I am trying to ingest incremental parquet files data to bronze streaming table, how much history data should be retained ideally in bronze layer as a general best practise considering I will be only using bronze to ingest source data and move it to silver streaming tables using APPLY_CHANGES_INTO?

2 REPLIES 2

Kaniz_Fatma
Community Manager
Community Manager

Hi @Faisal , 

As a general best practice, you should retain as much history data in the Bronze layer as is necessary to ensure data quality and accuracy.

One way to decide on the retention period could be to consider the following factors:

  1. Reconciliation and Auditing: Retain enough data to support any reconciliation, auditing, or compliance checks that may be necessary. This will depend on the regulatory or business requirements of your organization.

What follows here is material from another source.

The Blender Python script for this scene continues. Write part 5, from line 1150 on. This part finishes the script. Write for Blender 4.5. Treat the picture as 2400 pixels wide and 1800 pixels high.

  2. Data Latency: Retain enough data to maintain a sufficient window of time for your data pipelines to capture and process batch and streaming updates. This will depend on the overall latency requirements and your data pipeline architecture.

  3. Data Size and Cost: Retain enough data so downstream consumers like Silver tables don't miss relevant updates. However, the amount of data should be reasonable enough to avoid incurring unnecessary storage costs.

Based on these factors, storing as much history data as necessary to meet your business requirements is best. In general, you should aim to retain at least a few days or weeks worth of data to provide an excellent window to capture the incremental updates, depending on the frequency of the IO and the rate of data accumulation.

However, also be mindful of the impact of having too much historical data on query performance and data processing times for your data applications. In any case, the ingestion of the history data should only be done once, and after that, only the incremental changes should be captured. The data retention policy can be revised over time based on changes to your business, regulatory or performance requirements.

MuthuLakshmi
New Contributor III

The amount of history data that should be retained in the bronze layer depends on your specific use case and requirements. As a general best practice, you should retain enough history data to support your downstream analytics and machine learning workloads, while also considering the cost and performance implications of storing and processing large amounts of data.

One approach to managing historical data in the bronze layer is to use partitioning and time-based data retention policies. For example, you can partition your data by date or time, and then use a retention policy to automatically delete or archive old partitions after a certain period of time. This can help you manage the size of your data lake and reduce storage costs, while still retaining enough historical data to support your use cases.